The Kremlin has become more civil, if not cordial, towards Western counterparts. Relations with Britain are a fraction better, helped by a meeting with Gordon Brown at the G8 summit last summer (which marked a decision on the British side to try to lift the chill). Putin and Medvedev said they welcomed Obama’s election as a chance for a change. This may reflect their recognition of economic vulnerability.
But it would be a mistake to think that they are approaching these summits in a conciliatory mood. Take last summer’s war with Georgia. Put bluntly, Russia won everything it wanted. It has kept its presence in Abkhazia and South Ossetia, Georgia’s breakaway provinces. It has undermined Mikheil Saakashvili, Georgia’s President, in the eyes of the White House and Georgians themselves. The question of Nato expansion (to Ukraine, Georgia and anywhere else) is now off the agenda (probably it always was, given German opposition, but that was not clear-cut a year ago).
The US team would be rash to assume requests for help on Iran or Afghanistan will be answered. The US offer not to put missile defences in Poland and the Czech Republic could easily be misinterpreted as a sign of weakness.

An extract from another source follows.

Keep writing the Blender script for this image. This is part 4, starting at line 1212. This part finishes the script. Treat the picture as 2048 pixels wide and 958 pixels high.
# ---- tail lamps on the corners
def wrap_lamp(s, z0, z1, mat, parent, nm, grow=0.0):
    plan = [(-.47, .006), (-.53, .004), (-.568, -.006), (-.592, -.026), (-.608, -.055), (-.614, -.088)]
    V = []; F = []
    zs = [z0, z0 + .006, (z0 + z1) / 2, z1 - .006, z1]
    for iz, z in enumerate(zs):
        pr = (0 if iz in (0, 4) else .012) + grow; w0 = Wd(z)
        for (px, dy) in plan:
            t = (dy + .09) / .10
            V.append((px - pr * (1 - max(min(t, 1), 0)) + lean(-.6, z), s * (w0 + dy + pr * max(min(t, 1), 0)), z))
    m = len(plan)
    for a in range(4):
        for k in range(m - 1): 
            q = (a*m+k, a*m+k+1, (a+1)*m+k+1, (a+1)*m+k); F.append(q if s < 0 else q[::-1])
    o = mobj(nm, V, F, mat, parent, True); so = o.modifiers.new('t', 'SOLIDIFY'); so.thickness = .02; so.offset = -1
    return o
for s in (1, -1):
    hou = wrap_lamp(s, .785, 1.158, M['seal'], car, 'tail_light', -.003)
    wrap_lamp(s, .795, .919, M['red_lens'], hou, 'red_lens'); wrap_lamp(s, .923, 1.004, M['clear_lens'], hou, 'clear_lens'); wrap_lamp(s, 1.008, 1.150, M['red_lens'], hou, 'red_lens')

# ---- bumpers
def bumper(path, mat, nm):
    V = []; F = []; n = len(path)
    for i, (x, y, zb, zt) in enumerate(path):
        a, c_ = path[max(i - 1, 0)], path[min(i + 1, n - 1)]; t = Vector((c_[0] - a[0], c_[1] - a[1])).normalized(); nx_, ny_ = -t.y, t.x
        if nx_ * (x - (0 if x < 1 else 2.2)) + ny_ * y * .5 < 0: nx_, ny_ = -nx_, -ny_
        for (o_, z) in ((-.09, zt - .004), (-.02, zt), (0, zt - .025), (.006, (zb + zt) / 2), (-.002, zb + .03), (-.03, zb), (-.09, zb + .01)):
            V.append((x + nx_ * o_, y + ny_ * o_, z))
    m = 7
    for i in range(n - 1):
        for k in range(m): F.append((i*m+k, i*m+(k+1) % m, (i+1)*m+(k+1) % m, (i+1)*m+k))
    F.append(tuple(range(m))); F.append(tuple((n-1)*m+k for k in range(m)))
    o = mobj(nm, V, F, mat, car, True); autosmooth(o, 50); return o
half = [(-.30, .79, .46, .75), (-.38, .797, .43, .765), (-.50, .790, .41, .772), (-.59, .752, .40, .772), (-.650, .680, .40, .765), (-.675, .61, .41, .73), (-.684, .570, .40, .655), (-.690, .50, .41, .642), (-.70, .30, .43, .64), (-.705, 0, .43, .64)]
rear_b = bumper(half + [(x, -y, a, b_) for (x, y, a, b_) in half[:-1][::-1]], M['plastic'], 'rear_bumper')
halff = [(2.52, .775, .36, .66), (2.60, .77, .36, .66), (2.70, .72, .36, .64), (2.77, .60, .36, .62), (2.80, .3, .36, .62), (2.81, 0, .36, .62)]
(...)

The huge shake-up of the army that Medvedev announced on Tuesday focusing on the Caucasus and Central Asia, including Afghanistan’s borders leaves Russia better placed to assert its influence against Nato’s. True, the new plan may be motivated by lack of cash but it shrewdly ditches the old obsession with pouring troops on to the Polish border, and shows an agile sense of how to maximise influence on a budget.
The economic turmoil has also strengthened Russia’s confidence in criticising the US. The G20 will provide a much better platform from which to proclaim the faults of Western capitalism than would the old G8, the club of rich nations. There, Russia holds its place on sufferance, having disappointed early predictions of its steady evolution towards democracy. In the G20, it will be backed up by the giants of the developing world if it lambasts the US for bringing misery to the world.
On the face of it, a financially weakened Russia should be easier to handle. But its leaders’ overriding confidence, based on the Georgian war and a belief that capitalism is in crisis, is a recipe for misunderstanding or even conflict.